Exercise prompt:
Copy each line in the data that includes the word "this".

Scenes as source code
_ _ _ _ _
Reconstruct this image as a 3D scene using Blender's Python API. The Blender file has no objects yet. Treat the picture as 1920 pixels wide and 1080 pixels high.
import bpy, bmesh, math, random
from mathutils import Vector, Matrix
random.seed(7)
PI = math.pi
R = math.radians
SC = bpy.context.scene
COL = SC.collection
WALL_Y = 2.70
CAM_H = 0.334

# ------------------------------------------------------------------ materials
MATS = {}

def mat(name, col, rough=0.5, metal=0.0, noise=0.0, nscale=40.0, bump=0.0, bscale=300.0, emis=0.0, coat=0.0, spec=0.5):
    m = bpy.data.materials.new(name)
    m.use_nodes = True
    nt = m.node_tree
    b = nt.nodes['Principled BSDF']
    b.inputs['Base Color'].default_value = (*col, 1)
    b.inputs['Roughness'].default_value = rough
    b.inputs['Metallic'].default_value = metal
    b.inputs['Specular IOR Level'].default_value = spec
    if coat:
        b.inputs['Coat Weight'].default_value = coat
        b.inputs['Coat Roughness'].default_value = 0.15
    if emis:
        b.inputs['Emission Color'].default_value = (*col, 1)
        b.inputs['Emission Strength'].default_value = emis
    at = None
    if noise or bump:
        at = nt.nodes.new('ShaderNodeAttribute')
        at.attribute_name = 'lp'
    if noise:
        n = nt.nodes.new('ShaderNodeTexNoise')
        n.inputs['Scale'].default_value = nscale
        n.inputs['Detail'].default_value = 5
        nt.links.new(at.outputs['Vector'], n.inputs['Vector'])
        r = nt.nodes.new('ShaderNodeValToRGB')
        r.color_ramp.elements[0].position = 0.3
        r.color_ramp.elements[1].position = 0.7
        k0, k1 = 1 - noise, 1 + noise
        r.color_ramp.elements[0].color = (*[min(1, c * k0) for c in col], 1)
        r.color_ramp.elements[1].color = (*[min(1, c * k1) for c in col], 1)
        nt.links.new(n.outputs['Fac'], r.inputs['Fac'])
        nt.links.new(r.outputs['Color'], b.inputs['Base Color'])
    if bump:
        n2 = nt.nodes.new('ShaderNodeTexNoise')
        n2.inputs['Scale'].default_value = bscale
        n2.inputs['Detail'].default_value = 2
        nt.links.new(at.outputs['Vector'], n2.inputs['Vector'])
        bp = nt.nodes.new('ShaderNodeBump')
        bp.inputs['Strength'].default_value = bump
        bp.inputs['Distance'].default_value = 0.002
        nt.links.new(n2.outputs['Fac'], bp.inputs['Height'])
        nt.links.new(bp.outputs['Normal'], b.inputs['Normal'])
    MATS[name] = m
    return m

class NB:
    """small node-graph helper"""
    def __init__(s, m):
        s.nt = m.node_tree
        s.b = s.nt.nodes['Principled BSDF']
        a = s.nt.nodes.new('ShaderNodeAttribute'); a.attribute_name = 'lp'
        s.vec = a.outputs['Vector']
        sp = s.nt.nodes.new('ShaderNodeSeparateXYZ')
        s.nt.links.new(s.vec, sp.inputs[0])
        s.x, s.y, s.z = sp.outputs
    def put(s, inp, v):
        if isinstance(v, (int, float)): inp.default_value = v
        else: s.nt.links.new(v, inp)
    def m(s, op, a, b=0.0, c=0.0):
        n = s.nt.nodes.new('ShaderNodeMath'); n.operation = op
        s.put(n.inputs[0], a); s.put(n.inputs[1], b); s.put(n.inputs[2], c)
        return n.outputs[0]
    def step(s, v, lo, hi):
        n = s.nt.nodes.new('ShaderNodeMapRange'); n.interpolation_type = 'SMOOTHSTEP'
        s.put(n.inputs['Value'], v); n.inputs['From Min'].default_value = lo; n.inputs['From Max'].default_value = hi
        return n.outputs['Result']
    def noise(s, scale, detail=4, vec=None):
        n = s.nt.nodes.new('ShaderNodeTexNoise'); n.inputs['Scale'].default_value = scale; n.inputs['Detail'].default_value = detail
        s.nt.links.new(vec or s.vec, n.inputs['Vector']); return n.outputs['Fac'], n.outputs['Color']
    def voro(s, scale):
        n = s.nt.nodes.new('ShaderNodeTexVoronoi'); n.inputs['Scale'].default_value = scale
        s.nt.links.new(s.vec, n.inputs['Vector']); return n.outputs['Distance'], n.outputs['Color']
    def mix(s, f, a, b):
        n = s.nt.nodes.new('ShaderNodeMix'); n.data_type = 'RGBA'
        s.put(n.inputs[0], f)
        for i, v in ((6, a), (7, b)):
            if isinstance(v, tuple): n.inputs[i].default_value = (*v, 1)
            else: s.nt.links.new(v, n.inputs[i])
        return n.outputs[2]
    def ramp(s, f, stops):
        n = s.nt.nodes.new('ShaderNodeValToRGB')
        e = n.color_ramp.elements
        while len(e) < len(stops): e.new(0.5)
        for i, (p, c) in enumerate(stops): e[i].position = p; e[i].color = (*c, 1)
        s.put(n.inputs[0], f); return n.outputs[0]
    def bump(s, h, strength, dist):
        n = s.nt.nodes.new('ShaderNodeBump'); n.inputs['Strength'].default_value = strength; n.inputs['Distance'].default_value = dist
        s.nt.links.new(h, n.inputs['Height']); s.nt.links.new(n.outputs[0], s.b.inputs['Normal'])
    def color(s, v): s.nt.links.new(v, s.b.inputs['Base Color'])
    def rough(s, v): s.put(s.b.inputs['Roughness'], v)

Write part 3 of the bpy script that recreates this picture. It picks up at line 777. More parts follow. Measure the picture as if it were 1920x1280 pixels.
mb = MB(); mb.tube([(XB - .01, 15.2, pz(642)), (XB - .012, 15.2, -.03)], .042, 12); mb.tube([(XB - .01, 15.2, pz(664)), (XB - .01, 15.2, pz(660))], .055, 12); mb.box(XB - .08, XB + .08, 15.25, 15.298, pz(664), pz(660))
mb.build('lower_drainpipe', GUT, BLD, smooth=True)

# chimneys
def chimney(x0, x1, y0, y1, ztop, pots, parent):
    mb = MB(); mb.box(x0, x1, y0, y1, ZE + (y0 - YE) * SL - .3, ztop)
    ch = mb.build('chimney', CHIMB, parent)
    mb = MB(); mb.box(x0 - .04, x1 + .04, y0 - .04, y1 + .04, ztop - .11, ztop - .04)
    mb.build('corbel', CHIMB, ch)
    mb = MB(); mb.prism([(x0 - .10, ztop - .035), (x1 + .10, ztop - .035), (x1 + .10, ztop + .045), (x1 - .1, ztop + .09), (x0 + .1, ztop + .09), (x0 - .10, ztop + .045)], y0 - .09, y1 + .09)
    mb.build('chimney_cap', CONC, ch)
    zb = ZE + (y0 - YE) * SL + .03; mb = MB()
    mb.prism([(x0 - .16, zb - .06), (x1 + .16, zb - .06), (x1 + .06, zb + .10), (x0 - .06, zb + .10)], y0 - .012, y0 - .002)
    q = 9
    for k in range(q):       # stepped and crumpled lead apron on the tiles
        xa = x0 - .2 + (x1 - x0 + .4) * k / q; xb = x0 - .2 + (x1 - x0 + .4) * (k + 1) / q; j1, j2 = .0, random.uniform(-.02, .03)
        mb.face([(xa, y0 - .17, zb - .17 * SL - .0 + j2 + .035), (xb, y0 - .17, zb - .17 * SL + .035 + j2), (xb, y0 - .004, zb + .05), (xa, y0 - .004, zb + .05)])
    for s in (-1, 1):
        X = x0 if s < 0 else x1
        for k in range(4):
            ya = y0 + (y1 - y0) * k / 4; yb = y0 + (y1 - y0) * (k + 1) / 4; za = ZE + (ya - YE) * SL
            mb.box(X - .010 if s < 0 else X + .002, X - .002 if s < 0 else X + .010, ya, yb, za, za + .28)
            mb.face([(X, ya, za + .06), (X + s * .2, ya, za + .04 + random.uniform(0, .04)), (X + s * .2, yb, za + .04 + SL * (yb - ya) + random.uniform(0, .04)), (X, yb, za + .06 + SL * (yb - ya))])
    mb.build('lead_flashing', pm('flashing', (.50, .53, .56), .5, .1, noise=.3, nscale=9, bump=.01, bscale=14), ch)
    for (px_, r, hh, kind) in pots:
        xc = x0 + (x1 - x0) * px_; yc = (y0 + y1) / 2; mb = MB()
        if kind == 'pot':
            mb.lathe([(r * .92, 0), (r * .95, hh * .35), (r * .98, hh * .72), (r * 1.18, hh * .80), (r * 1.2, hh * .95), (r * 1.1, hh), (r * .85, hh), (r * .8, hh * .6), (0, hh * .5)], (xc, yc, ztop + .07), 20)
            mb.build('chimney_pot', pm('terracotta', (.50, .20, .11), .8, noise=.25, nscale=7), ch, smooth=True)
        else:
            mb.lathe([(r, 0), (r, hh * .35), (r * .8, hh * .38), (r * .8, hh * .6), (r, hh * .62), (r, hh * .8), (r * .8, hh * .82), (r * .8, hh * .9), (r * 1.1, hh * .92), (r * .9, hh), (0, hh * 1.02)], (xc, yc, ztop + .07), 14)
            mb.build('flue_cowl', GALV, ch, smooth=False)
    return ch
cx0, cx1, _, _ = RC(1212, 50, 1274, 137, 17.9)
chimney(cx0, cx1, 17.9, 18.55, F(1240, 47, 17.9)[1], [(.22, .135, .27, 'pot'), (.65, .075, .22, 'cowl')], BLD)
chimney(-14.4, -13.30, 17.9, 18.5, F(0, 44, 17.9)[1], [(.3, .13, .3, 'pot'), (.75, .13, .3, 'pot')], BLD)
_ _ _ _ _
Full solution:
Reconstruct this image as a 3D scene using Blender's Python API. The Blender file has no objects yet. Treat the picture as 1920 pixels wide and 1080 pixels high.
Write part 3 of the bpy script that recreates this picture. It picks up at line 777. More parts follow. Measure the picture as if it were 1920x1280 pixels.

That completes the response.